I have lived in a land my whole life where dreams can become reality if your most treasured experience is stalking up to a bedded mule deer buck with horns so large you can only describe them as gothic. My eyes have seen things that make my heart race like a drum, my hands and knees shake uncontrollably, and things that I don’t even believe I’m witnessing are actual real life events. I have experienced things very few people on the earth will ever get the chance to do. I am truly blessed.
My journey to notch my tag on a truly world class mule deer has not been easy. I have never had the beginners luck syndrome like many stories we’ve all heard. I went to the school of hard knocks and learned some truly heartbreaking lessons the hard way. I have been brought to tears on one particular occasion while hiking back to my truck. I wanted it so bad.
I had never bowhunted so I sought some advice, “Gary, what kind of bow should I buy?”, “well about time young Benny… a Hoyt of course!”, “ok sounds good!”. I figured I would be able to walk out of the archery shop to stardom and record book fame. I was going to give Cody Robbins a real run for his money. Boy was I wrong. I know right now as I write this that I am eating crow so to speak, I should have listened a little closer, took a little more knowledge from my friends experience. In my mind, I was going to touch the arrow off on a booner the week after I walked out of that shop. Five years later I walked out of that shop with a completely different mindset and attitude towards archery hunting, and still with no fuzzy set of antlers on my wall. I was a failure in my own eyes.
A member of the Hitlist
Glassing is the name of the game, years of dedication and hundreds of hours behind great optics
At first I am stunned. I somehow seem to think the arrows must have gone right through him and I am having a bad dream. I step off the distance and he was standing there at 43 yards. My rangefinder was hitting the hill he was up against and not getting a reading on his head. The laser must have gone right through his 30 inch spread and not once touched him. I stood there as a wave of sickness washed over me, I knew right there how Paul McCallum must have felt, I blew a chip shot, a gimme. I picked my arrows up and they were sticking in the side of the hill within a group of a pie plate. This is an event I will never forget. I wanted it so bad, maybe too bad. I honestly shed a tear and was emotionally a wreck on the walk back to my truck. I couldn’t believe what had happened. I got back in the cab of my truck and I was in a daze, I didn’t appreciate the encounter, I was angry with myself and frustrated. I didn’t think it would ever happen. Why me I thought?
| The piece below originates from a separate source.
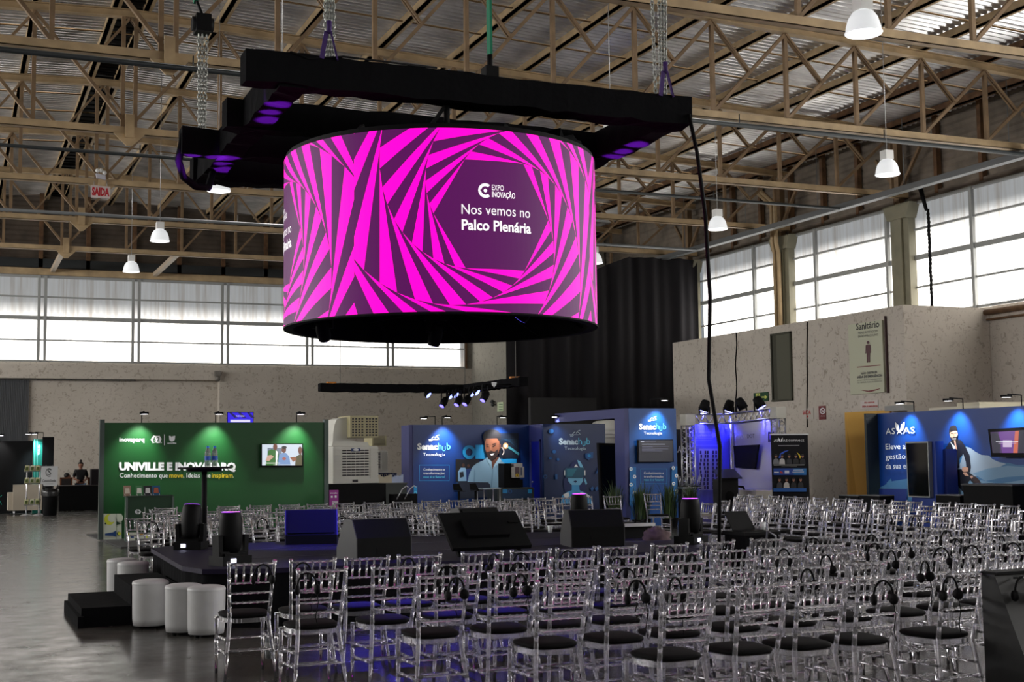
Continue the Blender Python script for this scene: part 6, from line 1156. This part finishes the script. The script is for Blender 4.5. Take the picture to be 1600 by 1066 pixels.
# ------------------------------------------------------------------ far left corner
FY = 47.0
q0 = atY(-25, 790, FY); q1 = atY(84, 683, FY)
t = thing('exhibition_wall', 'black booth wall at the far left with a teal-lit corner', 'booth wall', ((q0.x+q1.x)/2, FY, 0)); b = MB(); xk = atY(52, 700, FY).x; xm = atY(66, 700, FY).x; b.box((q0.x, FY+.3, 0), (xk, FY+.4, q1.z-.12)); b.box((xm, FY-.2, 0), (q1.x, FY, q1.z)); b.build('panel', M_BLACK, t); b = MB(); b.box((xk, FY-.05, 0), (xm, FY+.05, q1.z-.08)); b.build('teal_panel', paint(20, 120, 104), t); g = Flat('Y', FY+.298); tl = paint(40, 170, 150); g.line((0, 777), (3, 774), .7, tl); g.line((0, 783), (2.6, 789), .7, tl); g.build('graphic', t); g = Flat('Y', FY-.052); pT = g.pt(62.5, 711); put_text(g.mb, 'TECNOLOGIA', pT, (0, 0, 1), (-1, 0, 0), 0, .34, .07, g.mi(W)); g.rect(53.5, 686, 54.3, 758, paint(120, 190, 180)); g.rect(58, 686, 58.8, 758, paint(120, 190, 180)); g.build('print', t)
for i, px in enumerate((58, 63)): q = atY(px, 686, FY); arm_spot('%s one of two lamps reaching left above the teal corner' % ('left', 'right')[i], (q.x+.1*i, FY, q1.z-.08), (-.75, -.66, 0), (q.x, FY-.05, 1.6), 16, (.7, .95, 1), 'lamps at the teal corner')
q = atY(1, 690, FY+.3); arm_spot('bent-arm lamp on the black wall at the left edge of the photo', (q.x, FY+.35, q1.z-.12), (0, -1, 0), (q.x, FY+.3, 1.9), 6)
SYo = 47.6; a = atY(13, 793, 48.6); M_SOFA = mat('sofa_cream', srgb(176, 166, 150), .8)
sx0 = atY(19, 790, 46.4).x; sx1 = atY(64, 790, 46.4).x; t = thing('sofa', 'cream upholstered sofa seen from behind at the far left', 'sofa', ((sx0+sx1)/2, 46.6, 0)); b = MB(); b.box((sx0, 45.9, .14), (sx1, 46.05, .98)); b.build('backrest', M_SOFA, t); b = MB(); b.box((sx0, 46.05, .14), (sx1, 46.75, .48)); b.build('seat', M_SOFA, t)
for x in (sx0, sx1-.16): b = MB(); b.box((x-.14 if x == sx0 else x, 46.0, .14), (x+.02 if x == sx0 else x+.16, 46.8, .72)); b.build('armrest', M_SOFA, t)
for x, y in ((sx0+.06, 45.98), (sx1-.06, 45.98), (sx0+.06, 46.7), (sx1-.06, 46.7)): b = MB(); b.rod((x, y, 0), (x, y, .14), .025, 6); b.build('leg', M_ALU, t)
KY = 44.9; p0 = atY(41, 797, KY); p1 = atY(61, 797, KY); t = thing('brochure_rack', 'slim metal rack with three tiers of leaflets in front of the sofa', 'rack', ((p0.x+p1.x)/2, KY, 0)); zt2 = atY(50, 727, KY).z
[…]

Bens Truly Colossal 2012 Saskatchewan Muley, 210 2/8 Gross
I went through the 2011 season empty handed once again. A well placed blind and a 220” buck wandering by ended up in my blind and trail cam being stolen and never seeing the ancient old 22 pointer ever again.
2012, it was game time again. 2 entire hunting seasons had past, my dreams of seeing the mosquito buck yanking lentils from the earth and rocking his head back to dust the mosquitos off his back had faded to the point that I believed he had died in the winter or been taken by a lucky hunter. I was wrong. I was shocked to find the deer on the same quarter section of land where I had seen him 3 seasons previous. He was happily nibbling on lentils, completely unaware of my presence. I was lucky, very lucky. I had learned a lot in the past 5 seasons and I would be fortunate to get within bow range of such an amazing animal. My attitude was different, I felt blessed to be in the presence of such an amazing creature. I was lucky to be where I was. I enjoyed that summer evening like no other and I had no thoughts of any record book or what spot he would be on my wall. My journey to get to this point had been the adventure of a lifetime that very few people get to experience; an epic story that I get to put on paper and share with friends, family and fellow hunters. Opening day of the Saskatchewan archery season my dreams became a reality. I was able to put all my failures and lessons learned to use and I was extremely overjoyed when my arrow found it’s mark. My very first phone call was “ring, ring, ring, ring, voicemail… Gary, I got him! Thanks so much for everything”!